● **Challenge**
Search the entries for the word "follow" and pull out each line that has it.

(Some records)

★ ★ ★

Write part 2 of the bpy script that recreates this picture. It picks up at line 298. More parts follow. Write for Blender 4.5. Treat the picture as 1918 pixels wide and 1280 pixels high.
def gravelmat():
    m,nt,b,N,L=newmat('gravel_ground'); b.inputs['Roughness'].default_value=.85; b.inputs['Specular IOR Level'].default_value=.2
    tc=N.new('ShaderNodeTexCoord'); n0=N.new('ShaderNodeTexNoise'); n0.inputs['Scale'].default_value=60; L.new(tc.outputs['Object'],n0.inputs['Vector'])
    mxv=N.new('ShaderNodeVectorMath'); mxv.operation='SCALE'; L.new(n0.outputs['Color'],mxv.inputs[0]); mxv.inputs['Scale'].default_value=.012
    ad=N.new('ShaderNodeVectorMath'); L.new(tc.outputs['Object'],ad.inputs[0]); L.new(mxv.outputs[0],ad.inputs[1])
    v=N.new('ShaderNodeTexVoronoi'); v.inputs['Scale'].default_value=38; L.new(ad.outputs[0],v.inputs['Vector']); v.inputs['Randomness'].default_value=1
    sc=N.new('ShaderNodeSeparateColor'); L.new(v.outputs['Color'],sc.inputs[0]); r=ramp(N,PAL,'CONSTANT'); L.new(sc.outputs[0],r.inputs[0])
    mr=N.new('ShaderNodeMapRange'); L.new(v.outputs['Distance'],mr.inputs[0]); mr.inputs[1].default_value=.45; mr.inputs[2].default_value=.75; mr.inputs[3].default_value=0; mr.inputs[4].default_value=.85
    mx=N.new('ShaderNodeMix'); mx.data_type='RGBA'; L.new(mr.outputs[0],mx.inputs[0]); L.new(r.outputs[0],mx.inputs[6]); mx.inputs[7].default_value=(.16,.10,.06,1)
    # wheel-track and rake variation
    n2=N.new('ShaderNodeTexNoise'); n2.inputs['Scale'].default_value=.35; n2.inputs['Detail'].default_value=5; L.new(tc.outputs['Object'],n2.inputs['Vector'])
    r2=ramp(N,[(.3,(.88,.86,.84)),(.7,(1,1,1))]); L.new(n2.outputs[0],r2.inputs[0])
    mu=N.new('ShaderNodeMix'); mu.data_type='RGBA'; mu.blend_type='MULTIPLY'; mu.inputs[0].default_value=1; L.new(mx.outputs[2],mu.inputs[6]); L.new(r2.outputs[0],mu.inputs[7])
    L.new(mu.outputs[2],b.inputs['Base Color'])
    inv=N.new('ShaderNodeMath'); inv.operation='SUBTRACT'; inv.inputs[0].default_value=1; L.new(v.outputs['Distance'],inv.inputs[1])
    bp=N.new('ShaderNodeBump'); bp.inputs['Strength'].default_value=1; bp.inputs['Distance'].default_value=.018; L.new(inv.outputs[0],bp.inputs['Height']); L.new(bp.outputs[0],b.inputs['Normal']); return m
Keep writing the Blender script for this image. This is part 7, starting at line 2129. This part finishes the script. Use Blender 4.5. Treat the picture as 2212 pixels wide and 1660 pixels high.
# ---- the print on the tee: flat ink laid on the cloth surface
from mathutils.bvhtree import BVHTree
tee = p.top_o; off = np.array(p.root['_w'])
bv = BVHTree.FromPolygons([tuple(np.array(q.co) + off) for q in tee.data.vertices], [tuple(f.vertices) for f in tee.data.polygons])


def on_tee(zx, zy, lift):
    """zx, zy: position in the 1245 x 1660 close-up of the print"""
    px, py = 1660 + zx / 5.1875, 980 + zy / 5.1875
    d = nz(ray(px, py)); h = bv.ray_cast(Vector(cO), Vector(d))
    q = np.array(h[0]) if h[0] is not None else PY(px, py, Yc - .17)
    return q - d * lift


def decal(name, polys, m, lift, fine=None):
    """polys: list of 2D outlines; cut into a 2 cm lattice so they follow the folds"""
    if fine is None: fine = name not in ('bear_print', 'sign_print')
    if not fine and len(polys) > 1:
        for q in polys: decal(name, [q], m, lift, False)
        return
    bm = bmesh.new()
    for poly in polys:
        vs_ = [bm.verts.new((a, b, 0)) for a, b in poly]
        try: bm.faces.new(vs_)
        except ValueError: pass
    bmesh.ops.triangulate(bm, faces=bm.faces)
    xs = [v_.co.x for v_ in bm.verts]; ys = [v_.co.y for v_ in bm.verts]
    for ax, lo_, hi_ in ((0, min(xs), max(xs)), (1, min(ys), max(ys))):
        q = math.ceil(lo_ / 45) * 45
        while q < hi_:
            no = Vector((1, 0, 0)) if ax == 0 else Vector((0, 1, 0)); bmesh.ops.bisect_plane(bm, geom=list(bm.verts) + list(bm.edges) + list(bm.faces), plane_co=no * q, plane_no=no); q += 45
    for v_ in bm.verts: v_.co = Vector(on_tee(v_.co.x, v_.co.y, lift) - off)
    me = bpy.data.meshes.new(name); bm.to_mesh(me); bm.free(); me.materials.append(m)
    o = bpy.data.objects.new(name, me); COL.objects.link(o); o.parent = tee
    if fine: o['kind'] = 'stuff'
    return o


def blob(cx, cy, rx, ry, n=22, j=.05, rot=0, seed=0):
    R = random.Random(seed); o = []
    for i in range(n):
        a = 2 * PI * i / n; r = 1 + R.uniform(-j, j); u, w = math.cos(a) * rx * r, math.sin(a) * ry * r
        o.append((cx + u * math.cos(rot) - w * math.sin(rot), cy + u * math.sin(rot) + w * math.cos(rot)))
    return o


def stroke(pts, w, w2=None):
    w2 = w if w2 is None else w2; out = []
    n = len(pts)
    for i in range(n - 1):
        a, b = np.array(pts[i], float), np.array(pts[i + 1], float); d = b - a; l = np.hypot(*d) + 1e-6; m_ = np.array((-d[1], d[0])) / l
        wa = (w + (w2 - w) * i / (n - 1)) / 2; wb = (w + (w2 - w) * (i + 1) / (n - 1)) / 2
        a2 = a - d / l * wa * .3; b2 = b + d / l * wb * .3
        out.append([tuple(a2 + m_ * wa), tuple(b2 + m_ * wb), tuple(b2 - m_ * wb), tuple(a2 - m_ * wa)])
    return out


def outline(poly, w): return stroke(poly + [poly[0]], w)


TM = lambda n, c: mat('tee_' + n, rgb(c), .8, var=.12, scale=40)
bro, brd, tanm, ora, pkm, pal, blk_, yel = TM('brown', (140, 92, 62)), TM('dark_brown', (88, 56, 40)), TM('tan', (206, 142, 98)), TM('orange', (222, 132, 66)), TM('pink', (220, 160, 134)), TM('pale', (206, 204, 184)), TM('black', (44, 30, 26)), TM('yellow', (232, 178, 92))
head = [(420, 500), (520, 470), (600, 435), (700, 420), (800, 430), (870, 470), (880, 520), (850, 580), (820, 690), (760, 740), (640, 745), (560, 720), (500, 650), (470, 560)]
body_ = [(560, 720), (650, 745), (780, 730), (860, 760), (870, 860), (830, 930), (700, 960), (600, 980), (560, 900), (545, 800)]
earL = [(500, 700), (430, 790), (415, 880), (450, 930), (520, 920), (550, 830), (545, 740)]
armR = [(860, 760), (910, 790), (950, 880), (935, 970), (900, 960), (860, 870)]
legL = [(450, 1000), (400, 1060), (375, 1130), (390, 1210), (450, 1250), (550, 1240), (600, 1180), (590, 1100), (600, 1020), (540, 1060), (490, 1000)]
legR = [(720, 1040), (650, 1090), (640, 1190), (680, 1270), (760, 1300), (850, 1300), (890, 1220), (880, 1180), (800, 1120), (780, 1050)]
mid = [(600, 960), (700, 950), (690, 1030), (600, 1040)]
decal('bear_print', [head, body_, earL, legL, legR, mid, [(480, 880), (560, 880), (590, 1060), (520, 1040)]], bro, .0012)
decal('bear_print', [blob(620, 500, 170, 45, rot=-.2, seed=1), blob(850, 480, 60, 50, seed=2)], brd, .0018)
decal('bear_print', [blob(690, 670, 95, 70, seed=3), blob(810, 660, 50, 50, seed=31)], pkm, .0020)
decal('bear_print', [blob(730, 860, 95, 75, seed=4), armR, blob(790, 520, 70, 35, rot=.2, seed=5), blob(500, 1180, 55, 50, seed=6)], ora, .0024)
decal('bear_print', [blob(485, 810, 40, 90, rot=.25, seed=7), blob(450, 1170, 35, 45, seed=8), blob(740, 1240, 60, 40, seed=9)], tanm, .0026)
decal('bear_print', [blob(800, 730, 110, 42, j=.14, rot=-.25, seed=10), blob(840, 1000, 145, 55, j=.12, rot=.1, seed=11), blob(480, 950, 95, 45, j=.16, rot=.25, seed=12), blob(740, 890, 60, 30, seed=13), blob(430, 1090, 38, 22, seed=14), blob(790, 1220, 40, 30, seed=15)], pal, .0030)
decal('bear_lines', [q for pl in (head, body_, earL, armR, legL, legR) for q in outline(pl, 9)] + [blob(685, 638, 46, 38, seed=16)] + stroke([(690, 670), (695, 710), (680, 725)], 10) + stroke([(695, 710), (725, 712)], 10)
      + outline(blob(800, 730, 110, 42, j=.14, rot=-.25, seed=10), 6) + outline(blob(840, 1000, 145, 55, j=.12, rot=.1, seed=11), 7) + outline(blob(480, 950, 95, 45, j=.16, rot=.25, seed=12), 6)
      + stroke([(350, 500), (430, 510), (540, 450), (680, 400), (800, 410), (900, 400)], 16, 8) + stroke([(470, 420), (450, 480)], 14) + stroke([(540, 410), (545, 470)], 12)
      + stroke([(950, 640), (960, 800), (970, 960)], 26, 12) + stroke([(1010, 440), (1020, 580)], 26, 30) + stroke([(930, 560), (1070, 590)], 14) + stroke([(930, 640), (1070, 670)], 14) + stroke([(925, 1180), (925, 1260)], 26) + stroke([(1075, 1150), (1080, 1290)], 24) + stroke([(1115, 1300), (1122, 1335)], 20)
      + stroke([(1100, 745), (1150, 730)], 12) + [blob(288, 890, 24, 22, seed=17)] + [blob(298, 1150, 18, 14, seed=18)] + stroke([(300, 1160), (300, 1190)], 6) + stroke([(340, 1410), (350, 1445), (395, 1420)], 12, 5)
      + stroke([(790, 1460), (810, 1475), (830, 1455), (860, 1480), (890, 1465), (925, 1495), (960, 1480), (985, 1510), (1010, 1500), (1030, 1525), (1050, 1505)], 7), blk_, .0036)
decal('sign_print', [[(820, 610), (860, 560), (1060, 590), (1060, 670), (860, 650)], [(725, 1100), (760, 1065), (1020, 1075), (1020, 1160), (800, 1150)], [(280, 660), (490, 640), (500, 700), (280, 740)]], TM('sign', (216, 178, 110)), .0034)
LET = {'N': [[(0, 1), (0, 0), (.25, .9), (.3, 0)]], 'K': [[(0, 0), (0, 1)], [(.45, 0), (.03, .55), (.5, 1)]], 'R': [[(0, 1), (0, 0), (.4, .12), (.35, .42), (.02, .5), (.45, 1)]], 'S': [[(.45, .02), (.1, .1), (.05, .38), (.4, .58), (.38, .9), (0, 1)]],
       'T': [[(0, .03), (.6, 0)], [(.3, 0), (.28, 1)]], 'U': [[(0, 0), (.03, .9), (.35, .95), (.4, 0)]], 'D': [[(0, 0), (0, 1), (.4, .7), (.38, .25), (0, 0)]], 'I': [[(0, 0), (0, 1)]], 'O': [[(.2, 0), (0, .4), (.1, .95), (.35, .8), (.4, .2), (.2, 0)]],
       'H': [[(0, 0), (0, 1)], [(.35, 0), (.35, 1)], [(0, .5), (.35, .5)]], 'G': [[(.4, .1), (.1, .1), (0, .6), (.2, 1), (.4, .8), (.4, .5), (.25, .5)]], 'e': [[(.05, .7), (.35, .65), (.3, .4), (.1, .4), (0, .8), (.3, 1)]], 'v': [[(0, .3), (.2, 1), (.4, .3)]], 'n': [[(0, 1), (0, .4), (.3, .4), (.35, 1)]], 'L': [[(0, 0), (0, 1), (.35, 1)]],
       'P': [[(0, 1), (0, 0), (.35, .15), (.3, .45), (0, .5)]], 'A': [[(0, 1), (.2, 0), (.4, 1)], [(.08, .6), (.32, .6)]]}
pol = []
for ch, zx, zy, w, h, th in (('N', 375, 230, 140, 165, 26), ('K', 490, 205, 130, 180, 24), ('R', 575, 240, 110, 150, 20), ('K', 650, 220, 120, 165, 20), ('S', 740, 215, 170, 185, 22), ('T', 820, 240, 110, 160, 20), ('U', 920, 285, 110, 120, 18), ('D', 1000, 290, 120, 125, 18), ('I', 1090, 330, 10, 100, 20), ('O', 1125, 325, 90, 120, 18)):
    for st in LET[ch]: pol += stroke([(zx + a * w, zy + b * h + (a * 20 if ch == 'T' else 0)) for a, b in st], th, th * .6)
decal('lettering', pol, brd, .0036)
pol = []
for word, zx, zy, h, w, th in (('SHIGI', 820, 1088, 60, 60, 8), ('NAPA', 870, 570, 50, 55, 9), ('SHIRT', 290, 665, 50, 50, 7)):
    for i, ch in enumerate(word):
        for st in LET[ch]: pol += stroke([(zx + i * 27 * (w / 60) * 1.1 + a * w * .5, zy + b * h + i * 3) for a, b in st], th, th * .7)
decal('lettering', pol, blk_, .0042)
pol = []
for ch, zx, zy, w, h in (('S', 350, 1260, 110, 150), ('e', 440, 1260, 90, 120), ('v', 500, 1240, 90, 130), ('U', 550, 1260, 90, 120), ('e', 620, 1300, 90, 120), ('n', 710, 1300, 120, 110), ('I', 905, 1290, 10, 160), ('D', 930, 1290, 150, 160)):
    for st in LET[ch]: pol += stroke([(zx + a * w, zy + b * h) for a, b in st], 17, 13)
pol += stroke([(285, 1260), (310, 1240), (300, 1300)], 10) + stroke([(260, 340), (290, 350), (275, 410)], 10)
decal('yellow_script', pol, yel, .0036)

★ ★ ★

● **Final result**
Write part 2 of the bpy script that recreates this picture. It picks up at line 298. More parts follow. Write for Blender 4.5. Treat the picture as 1918 pixels wide and 1280 pixels high.
    """polys: list of 2D outlines; cut into a 2 cm lattice so they follow the folds"""